The BOJ disappointed market hopes on Friday that it might increase its heavy buying of government debt or lower already negative interest rates, cementing the view that it is running out of options within its existing policy framework to lift prices and end two decades of deflationary pressure.

With little to show for three years of massive monetary easing, economists say BOJ governor Haruhiko Kuroda’s “comprehensive assessment” of policy could push it into closer cooperation with Prime Minister Shinzo Abe, who announced a fiscal spending package worth more than ¥28 trillion ($275 billion) on Wednesday in a bid to kick start growth.

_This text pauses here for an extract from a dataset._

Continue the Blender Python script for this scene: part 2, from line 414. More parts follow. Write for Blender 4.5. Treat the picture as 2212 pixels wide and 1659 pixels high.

“The comprehensive review might be the first step toward further collaboration with the government, hinting at helicopter money,” said Daiju Aoki, economist at UBS Securities.

“The government could issue 50-year bonds, and if the BOJ makes a commitment to hold them for a very long time, that would be like helicopter money.”

The helicopter money metaphor for the aggressive printing of new money was first used by American economist Milton Friedman in 1969 and cited by former U.S. Federal Reserve chairman Ben Bernanke in 2002 as a scheme that could fight deflation.
Some economists, however, fear it could trigger hyperinflation and uncontrollable currency devaluation.

Speculation that Japan might take that path reached fever pitch earlier in July when Bernanke met Abe and Kuroda in Tokyo, though policymakers quickly tried to damp down such talk.
Pressure response

In the narrowest sense, a government can arrange a helicopter drop of cash by selling perpetual bonds, which never need to be repaid, directly to the central bank.

Economists do not expect this in Japan, but they do see a high chance of mission creep, with the BOJ perhaps committing to buy municipal bonds or debt issued by state-backed entities, giving its interventions more impact than in the treasury bond market, where it is currently buying 80 trillion yen a year of Japanese government bonds (JGBs) from financial institutions.

“Compared with government debt, these assets have low trading volume and low liquidity, so BOJ purchases stand a high chance of distorting these markets,” said Shinichi Fukuda, a professor of economics at Tokyo University.